NAIDOC Week Event: Researching with Indigenous Peoples– Part B

Presenters: Dr Jenni Caruso, Mr Grayson Rotumah, Mr Michael Colbung

A conversation on research interests. Finding your voice in the process. Educating the Academy. The gelling of ideologies. This seminar expands on the discussions of our Reconciliation Week seminar: In this Together: Reconciliation in Action in Schools. 

Presenters from the University of Adelaide.

Dr Jenni Caruso (Lecturer, School of Humanities): My research interests focus on the Stolen Generations and the ways in which policies around the removal of half-caste children were informed and scaffolded by the notions of the power of 'being white' and the deficits of 'being Aboriginal'. A growing focus is to expand this body of work by engaging in cross-disciplinary conversations around the ingrained eugenicist underpinnings of those policies, expanding my research into the interwar transference of eugenicist ideologies from Europe to Australian policies of half-caste child removal.

Mr Grayson Rotumah (Lecturer, CASM, Elder Conservatorium): My research investigates ways to strengthen, celebrate and promote Aboriginal and Torres Strait Islander cultures through focussed curatorial efforts that give voice to the diversity of living, dynamic and growing Indigenous traditions in a global context.

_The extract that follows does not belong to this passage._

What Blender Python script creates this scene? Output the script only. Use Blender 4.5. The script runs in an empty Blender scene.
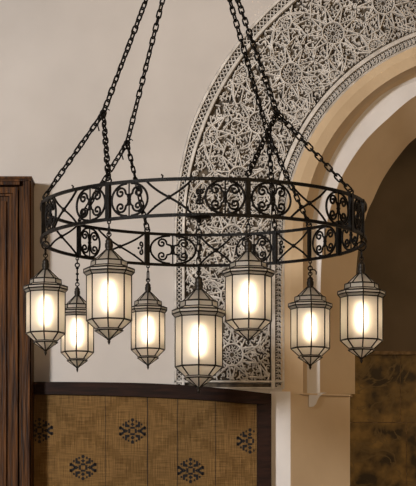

Mr Michael Colbung (Coordinator of Indigenous Learning, School of Education) is a lecturer and Interdisciplinary Researcher with the School of education, in the Faculty of Arts. Michael has worked on a number of research projects undertaking a variety of roles in those projects. He is a Wongatha (Wongi) / Nyoongah man with strong cultural links to the Wirangu and Kookatha nations after living in Ceduna for 30 years. Michael has also had a number of roles within and outside the University structure that enables him to point out an Aboriginal standpoint where needed. Interdisciplinary Research has allowed Michael to work on a number of projects in Aboriginal communities and attach the necessary sensitivities when undertaking research with Aboriginal families and their communities.